Task objective: Give the lines of the material verbatim, from the first line to the line with "M_nsleg, t, world=True, smooth=60)", including both.

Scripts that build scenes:
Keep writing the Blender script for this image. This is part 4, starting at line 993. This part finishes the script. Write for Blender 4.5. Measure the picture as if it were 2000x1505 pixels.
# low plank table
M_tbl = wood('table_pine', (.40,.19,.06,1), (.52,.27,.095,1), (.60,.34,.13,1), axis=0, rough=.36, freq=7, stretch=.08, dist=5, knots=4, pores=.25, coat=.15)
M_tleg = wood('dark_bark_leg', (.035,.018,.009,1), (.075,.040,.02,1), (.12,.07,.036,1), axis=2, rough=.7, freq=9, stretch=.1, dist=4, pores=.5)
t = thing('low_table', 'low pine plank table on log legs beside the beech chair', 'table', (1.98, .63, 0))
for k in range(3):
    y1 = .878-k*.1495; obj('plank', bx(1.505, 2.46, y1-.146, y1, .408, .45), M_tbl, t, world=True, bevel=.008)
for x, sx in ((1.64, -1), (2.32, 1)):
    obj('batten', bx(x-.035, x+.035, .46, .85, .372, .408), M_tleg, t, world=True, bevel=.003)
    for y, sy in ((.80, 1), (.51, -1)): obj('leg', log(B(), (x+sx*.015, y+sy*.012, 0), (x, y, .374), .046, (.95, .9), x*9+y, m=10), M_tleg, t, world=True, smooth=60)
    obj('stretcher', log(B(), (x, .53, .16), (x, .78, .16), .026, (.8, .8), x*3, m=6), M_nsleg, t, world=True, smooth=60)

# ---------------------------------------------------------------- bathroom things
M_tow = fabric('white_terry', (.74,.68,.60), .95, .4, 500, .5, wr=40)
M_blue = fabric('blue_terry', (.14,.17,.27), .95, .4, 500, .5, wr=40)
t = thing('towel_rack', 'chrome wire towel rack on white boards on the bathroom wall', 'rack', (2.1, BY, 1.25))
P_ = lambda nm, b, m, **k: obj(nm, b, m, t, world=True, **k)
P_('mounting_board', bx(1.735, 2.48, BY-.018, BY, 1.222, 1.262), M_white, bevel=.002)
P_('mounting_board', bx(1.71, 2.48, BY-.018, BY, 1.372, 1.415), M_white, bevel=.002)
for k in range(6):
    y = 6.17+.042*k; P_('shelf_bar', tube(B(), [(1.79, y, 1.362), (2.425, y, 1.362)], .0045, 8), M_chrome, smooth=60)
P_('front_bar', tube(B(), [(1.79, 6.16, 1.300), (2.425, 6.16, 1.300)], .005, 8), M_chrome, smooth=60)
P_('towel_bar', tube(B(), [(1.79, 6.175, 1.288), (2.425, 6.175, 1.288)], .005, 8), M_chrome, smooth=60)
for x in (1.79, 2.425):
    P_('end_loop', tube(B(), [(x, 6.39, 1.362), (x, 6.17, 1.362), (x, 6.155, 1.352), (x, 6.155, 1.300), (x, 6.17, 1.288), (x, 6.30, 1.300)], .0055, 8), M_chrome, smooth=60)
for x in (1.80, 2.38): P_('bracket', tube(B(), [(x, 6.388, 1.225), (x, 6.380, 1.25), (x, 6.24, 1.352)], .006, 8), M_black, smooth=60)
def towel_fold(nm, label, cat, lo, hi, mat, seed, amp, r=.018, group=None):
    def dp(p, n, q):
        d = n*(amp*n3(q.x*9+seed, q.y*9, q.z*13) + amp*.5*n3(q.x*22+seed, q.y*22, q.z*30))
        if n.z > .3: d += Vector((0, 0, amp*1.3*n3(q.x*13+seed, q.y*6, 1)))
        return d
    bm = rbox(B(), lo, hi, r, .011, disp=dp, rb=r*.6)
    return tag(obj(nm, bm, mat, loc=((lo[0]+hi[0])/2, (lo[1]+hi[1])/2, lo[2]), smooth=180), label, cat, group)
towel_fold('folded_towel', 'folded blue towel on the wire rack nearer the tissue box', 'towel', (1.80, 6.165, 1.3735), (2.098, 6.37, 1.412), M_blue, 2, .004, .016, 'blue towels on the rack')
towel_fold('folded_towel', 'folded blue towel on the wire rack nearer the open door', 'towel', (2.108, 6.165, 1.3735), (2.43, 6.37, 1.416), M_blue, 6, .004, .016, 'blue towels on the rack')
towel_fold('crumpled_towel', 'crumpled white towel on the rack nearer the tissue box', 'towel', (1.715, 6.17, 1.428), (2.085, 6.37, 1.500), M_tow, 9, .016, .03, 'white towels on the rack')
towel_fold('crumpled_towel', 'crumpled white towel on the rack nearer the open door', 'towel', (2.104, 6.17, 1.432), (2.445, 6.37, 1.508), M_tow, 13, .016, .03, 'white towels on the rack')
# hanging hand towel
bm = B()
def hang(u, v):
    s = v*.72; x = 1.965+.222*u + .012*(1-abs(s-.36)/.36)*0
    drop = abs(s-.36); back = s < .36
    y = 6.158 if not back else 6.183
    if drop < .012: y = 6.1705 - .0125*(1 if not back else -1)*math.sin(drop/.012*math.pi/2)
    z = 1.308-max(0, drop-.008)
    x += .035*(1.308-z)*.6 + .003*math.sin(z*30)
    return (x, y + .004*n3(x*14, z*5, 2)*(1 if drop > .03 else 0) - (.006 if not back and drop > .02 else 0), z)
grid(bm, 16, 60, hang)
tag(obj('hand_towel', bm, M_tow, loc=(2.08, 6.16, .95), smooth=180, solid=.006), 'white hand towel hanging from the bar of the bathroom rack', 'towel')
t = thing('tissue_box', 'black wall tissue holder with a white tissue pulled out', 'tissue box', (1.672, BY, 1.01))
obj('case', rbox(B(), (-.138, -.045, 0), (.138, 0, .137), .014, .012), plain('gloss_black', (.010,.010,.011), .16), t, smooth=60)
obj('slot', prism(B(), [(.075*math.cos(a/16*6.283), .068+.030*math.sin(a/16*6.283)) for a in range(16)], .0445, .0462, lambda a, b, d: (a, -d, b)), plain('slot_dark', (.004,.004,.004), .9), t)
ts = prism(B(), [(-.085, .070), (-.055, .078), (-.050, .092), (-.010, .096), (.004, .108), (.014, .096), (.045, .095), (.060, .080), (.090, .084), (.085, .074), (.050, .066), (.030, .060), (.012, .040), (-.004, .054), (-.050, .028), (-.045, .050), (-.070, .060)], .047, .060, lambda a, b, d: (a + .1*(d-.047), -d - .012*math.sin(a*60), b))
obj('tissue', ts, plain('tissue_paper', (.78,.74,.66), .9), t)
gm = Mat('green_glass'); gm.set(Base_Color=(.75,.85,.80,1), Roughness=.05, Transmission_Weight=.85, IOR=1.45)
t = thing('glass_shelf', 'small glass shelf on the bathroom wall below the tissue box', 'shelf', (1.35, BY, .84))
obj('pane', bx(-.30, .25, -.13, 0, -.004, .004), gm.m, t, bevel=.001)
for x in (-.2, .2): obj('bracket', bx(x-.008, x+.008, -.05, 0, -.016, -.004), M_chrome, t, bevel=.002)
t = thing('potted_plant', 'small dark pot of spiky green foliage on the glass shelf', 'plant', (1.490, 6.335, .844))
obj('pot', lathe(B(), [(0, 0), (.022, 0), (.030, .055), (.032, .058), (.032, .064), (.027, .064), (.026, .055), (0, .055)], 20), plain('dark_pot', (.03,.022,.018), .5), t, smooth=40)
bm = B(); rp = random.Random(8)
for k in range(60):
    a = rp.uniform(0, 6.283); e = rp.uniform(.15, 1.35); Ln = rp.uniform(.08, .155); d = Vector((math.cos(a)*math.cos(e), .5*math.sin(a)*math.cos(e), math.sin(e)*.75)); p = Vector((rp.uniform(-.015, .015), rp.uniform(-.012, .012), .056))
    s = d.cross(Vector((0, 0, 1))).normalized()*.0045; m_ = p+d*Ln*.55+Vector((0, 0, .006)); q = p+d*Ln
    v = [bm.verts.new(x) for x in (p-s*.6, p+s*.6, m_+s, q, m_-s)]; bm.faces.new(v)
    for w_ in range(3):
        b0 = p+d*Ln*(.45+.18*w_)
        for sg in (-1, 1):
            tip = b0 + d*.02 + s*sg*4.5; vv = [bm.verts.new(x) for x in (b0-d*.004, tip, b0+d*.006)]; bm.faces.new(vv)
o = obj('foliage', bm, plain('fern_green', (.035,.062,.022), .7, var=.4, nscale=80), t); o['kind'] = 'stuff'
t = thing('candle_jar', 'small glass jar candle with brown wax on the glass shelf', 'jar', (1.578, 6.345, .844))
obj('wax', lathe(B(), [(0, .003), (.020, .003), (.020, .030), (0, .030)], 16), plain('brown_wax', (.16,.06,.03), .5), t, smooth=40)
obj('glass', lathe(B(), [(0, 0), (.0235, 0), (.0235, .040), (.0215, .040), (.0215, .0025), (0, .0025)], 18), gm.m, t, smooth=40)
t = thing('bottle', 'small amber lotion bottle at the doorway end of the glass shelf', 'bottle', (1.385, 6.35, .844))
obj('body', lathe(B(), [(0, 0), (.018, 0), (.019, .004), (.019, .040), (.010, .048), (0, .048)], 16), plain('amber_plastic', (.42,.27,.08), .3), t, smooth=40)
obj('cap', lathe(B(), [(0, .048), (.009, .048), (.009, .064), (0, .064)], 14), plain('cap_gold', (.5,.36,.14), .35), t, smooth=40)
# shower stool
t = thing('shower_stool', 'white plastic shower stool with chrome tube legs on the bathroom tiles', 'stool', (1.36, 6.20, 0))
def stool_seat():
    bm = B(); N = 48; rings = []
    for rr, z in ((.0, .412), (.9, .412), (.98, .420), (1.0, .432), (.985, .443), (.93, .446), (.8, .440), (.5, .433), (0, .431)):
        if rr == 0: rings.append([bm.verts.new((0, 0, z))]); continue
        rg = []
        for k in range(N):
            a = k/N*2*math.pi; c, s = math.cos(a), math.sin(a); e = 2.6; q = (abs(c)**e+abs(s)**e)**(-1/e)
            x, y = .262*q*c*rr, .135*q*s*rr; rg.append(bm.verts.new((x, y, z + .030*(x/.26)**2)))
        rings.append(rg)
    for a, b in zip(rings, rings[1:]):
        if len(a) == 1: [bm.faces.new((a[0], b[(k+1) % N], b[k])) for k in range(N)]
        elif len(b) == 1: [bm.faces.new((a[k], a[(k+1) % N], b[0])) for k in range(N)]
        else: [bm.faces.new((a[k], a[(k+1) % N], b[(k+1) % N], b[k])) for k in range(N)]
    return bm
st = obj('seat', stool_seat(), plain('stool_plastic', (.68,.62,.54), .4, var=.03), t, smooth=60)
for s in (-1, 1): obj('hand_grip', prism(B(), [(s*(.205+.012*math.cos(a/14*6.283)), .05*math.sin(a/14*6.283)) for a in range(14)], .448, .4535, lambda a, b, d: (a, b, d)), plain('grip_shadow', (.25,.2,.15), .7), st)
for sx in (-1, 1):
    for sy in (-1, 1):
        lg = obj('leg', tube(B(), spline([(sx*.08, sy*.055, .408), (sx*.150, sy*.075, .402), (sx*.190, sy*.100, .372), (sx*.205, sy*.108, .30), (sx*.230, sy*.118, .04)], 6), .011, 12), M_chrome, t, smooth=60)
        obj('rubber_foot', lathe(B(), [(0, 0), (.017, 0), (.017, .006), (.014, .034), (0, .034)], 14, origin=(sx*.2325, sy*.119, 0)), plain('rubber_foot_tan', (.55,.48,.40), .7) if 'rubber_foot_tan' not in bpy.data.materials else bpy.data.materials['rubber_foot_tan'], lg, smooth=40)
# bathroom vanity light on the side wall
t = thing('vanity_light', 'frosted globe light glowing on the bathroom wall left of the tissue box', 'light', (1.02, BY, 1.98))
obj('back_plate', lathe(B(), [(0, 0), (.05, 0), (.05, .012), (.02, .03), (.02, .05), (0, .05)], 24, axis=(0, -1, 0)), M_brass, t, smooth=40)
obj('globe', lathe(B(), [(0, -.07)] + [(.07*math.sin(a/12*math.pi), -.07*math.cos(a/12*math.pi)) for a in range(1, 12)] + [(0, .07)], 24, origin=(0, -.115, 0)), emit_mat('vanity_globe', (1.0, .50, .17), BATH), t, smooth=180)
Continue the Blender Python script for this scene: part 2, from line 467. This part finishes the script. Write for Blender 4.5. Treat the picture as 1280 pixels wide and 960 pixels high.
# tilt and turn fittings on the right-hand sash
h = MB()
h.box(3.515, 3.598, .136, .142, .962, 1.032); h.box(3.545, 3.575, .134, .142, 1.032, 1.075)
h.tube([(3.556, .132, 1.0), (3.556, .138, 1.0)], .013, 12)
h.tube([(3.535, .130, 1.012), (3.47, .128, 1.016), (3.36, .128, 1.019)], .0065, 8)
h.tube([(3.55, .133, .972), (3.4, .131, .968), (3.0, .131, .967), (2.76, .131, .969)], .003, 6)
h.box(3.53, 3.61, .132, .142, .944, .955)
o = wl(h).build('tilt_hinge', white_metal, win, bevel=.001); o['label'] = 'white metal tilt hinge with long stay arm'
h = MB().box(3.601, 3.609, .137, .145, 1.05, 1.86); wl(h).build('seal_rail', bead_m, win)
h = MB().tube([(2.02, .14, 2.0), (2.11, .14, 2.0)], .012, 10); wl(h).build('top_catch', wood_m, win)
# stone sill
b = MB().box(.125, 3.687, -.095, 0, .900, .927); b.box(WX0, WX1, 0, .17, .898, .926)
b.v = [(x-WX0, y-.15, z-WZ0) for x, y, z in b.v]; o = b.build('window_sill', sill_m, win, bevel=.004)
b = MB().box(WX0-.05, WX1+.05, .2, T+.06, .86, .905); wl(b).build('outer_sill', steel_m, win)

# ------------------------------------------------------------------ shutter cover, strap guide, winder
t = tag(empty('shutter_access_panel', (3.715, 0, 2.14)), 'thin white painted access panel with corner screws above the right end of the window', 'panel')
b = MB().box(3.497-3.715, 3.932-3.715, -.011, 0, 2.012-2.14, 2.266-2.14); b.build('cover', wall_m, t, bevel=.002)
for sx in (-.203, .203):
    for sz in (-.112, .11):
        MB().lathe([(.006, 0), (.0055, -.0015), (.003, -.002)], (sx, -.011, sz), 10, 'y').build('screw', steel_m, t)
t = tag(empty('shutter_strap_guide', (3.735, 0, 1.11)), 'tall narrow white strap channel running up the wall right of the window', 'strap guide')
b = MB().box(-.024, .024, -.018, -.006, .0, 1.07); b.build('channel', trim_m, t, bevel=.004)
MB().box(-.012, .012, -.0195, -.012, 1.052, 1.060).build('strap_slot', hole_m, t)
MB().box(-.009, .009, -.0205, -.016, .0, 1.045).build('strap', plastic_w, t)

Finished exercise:
Keep writing the Blender script for this image. This is part 4, starting at line 993. This part finishes the script. Write for Blender 4.5. Measure the picture as if it were 2000x1505 pixels.
# low plank table
M_tbl = wood('table_pine', (.40,.19,.06,1), (.52,.27,.095,1), (.60,.34,.13,1), axis=0, rough=.36, freq=7, stretch=.08, dist=5, knots=4, pores=.25, coat=.15)
M_tleg = wood('dark_bark_leg', (.035,.018,.009,1), (.075,.040,.02,1), (.12,.07,.036,1), axis=2, rough=.7, freq=9, stretch=.1, dist=4, pores=.5)
t = thing('low_table', 'low pine plank table on log legs beside the beech chair', 'table', (1.98, .63, 0))
for k in range(3):
    y1 = .878-k*.1495; obj('plank', bx(1.505, 2.46, y1-.146, y1, .408, .45), M_tbl, t, world=True, bevel=.008)
for x, sx in ((1.64, -1), (2.32, 1)):
    obj('batten', bx(x-.035, x+.035, .46, .85, .372, .408), M_tleg, t, world=True, bevel=.003)
    for y, sy in ((.80, 1), (.51, -1)): obj('leg', log(B(), (x+sx*.015, y+sy*.012, 0), (x, y, .374), .046, (.95, .9), x*9+y, m=10), M_tleg, t, world=True, smooth=60)
    obj('stretcher', log(B(), (x, .53, .16), (x, .78, .16), .026, (.8, .8), x*3, m=6), M_nsleg, t, world=True, smooth=60)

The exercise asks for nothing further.